“The Race Beat” is about more than how journalists covered stories from 1954 (when Brown v. Board of Education ruled against “separate but equal” schools) through the passage of civil-rights and voting-rights bills in 1964 and ‘65. It’s about how the press and the story they covered became inextricable. As Roberts and Klibanoff put it, “There is little in the civil-rights movement that was not changed by the news coverage of it.” Increasingly, such leaders as Martin Luther King Jr. virtually created events for the media to report. By picking target cities, they cast telegenic antagonists in the drama: in Birmingham, Ala., Police Commissioner Bull Connor; in Selma, the beefy, brutal county sheriff, Jim Clark.
The police, wrote one segregationist editor, “upstaged the stars beyond the wildest dreams of King.” And King kept his eye on the prize. In Selma, Roberts and Klibanoff write, “Flip Schulke of Life magazine saw Clark’s posse shove children to the ground. He stopped shooting photographs and began pushing the men away … ‘The world doesn’t know this happened, because you didn’t photograph it,’ King lectured Schulke. ‘I’m not being cold-blooded about it, but it is so much more important for you to take a picture of us getting beaten up’.”
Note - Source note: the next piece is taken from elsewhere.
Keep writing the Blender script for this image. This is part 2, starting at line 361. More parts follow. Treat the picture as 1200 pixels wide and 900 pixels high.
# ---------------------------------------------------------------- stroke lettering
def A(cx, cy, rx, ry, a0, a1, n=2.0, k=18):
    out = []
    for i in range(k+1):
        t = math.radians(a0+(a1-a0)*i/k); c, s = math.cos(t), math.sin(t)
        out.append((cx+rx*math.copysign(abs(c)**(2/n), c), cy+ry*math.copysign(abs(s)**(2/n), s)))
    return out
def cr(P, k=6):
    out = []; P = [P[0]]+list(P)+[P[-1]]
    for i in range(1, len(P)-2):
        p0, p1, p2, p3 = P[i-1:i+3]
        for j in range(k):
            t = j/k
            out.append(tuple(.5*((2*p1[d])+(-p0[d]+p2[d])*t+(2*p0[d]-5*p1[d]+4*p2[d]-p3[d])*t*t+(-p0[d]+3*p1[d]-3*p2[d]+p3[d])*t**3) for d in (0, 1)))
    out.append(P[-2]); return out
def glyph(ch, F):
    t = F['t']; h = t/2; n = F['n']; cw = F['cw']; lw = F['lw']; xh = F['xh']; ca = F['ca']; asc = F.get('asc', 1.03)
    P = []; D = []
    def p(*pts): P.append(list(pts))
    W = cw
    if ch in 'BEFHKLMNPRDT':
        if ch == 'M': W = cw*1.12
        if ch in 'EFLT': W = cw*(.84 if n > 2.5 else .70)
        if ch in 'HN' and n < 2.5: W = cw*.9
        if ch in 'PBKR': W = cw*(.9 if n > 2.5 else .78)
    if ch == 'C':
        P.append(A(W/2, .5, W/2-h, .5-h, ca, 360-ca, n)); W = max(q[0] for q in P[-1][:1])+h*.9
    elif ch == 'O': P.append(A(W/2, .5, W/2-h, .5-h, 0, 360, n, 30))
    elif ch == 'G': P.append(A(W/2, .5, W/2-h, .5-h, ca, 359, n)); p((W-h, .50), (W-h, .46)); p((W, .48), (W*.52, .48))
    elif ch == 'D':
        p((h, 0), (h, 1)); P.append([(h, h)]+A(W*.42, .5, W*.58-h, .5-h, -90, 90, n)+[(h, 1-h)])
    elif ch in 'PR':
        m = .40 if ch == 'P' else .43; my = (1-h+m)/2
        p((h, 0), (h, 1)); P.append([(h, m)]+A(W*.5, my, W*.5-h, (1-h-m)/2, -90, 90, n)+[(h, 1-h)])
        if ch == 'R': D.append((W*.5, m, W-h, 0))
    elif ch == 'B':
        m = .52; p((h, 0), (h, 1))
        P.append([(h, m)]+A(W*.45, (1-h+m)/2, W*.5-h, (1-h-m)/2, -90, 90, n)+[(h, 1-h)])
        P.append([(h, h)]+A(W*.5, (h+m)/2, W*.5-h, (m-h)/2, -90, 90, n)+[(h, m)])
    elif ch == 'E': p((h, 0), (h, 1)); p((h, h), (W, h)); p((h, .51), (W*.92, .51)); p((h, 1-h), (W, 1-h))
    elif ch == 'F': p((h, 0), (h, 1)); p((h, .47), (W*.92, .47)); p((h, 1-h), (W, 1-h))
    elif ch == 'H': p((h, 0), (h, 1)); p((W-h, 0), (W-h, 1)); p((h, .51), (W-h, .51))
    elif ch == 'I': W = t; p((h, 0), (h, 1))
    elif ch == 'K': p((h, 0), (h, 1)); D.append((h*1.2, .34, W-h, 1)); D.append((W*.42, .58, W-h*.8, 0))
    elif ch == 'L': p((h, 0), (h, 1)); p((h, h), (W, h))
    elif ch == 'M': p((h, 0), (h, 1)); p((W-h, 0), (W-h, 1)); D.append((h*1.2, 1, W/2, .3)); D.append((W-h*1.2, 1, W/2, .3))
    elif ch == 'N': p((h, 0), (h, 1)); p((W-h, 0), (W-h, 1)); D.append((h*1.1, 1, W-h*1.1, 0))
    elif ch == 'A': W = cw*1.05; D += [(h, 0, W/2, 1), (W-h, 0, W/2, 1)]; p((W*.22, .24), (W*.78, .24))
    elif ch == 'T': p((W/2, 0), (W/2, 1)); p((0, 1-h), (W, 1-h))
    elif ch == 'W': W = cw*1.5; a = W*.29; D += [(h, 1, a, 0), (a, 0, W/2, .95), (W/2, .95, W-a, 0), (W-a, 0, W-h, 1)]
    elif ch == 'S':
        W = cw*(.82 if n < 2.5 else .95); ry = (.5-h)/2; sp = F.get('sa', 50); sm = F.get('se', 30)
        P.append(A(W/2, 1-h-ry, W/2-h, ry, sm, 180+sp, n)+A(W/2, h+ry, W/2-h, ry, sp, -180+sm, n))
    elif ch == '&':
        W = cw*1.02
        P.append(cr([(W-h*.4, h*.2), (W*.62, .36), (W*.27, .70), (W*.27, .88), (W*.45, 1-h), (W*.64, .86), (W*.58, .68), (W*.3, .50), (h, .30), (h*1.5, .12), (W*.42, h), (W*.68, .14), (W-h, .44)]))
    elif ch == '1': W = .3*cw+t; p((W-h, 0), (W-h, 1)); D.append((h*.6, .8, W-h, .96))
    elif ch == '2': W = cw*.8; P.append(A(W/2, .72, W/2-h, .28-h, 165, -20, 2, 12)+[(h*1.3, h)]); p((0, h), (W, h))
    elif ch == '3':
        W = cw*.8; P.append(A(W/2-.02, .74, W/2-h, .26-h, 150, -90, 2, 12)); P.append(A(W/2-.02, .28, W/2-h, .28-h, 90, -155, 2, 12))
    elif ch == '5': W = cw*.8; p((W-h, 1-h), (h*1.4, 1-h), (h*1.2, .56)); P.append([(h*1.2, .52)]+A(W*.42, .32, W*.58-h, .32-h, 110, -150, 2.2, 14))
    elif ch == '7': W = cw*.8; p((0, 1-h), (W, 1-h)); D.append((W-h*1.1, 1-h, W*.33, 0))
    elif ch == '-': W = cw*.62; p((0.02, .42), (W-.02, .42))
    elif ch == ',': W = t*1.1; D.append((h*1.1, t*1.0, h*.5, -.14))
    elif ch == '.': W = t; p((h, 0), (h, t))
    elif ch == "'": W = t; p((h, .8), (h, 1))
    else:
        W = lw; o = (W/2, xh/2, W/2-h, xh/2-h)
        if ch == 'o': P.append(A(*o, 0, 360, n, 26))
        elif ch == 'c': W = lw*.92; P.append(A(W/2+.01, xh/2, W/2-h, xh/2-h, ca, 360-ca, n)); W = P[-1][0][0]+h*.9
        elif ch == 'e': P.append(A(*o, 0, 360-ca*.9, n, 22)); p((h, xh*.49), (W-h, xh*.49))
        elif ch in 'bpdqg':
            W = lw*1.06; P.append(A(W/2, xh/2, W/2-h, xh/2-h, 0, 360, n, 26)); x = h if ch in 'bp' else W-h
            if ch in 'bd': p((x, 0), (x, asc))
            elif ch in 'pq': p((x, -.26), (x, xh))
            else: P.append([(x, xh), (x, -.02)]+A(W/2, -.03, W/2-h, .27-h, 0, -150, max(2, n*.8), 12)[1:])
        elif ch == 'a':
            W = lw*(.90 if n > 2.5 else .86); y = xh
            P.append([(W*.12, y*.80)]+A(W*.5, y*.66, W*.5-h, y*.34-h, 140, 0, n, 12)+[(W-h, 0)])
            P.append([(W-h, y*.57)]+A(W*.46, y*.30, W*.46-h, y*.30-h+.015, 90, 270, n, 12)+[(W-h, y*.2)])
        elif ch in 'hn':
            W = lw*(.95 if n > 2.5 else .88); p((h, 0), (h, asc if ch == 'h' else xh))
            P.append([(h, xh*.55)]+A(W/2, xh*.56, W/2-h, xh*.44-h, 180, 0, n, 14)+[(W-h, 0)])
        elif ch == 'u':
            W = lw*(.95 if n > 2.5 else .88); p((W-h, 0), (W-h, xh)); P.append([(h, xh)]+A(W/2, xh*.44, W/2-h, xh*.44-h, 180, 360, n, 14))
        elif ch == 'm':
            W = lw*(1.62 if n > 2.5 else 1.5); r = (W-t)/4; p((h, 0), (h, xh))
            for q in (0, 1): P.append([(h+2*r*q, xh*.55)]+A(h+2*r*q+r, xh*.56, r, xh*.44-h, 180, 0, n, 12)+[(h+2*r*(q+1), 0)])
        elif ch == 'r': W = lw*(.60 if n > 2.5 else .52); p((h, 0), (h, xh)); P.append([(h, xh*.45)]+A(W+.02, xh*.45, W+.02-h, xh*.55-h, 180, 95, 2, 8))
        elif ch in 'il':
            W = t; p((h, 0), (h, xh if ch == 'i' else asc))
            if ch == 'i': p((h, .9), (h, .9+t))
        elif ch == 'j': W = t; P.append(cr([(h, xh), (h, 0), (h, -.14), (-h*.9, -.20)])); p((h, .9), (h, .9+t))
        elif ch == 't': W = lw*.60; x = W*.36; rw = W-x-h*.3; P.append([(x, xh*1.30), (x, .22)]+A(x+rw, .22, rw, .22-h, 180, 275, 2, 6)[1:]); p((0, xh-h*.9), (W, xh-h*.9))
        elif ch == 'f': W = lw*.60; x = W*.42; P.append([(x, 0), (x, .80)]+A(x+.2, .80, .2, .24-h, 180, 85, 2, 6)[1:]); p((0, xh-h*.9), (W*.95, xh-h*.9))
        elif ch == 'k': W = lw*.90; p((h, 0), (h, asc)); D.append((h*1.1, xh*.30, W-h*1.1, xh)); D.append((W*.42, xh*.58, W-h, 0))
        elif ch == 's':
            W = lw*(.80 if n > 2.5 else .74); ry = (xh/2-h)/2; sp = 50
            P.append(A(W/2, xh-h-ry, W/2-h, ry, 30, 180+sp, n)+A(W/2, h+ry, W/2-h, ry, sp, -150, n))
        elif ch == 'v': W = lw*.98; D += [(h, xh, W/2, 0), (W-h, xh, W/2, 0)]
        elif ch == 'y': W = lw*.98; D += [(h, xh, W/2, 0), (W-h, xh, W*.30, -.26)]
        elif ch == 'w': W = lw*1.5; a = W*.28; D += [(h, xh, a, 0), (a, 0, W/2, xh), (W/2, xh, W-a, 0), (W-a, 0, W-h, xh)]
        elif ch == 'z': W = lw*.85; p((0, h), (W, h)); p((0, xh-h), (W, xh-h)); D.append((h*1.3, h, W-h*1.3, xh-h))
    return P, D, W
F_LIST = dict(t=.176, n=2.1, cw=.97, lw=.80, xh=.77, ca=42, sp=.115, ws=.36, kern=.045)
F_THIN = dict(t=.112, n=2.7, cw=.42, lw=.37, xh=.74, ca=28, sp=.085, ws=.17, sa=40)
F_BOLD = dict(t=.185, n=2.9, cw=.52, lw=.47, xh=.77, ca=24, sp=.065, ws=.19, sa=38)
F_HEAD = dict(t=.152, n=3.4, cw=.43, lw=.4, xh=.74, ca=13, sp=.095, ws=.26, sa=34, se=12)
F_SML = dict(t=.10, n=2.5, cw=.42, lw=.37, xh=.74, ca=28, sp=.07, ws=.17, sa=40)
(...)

What is the media’s proper function? What is “objectivity”? Roberts and Klibanoff are pragmatic veterans who don’t try to draw bright lines in this ethical murk. But they do know about decency and common sense: impeccably straight news reports do become editorials when right and wrong are obvious. “The Race Beat” has good characters, good yarns and good thinking. Just as important, though, it’s got a good heart.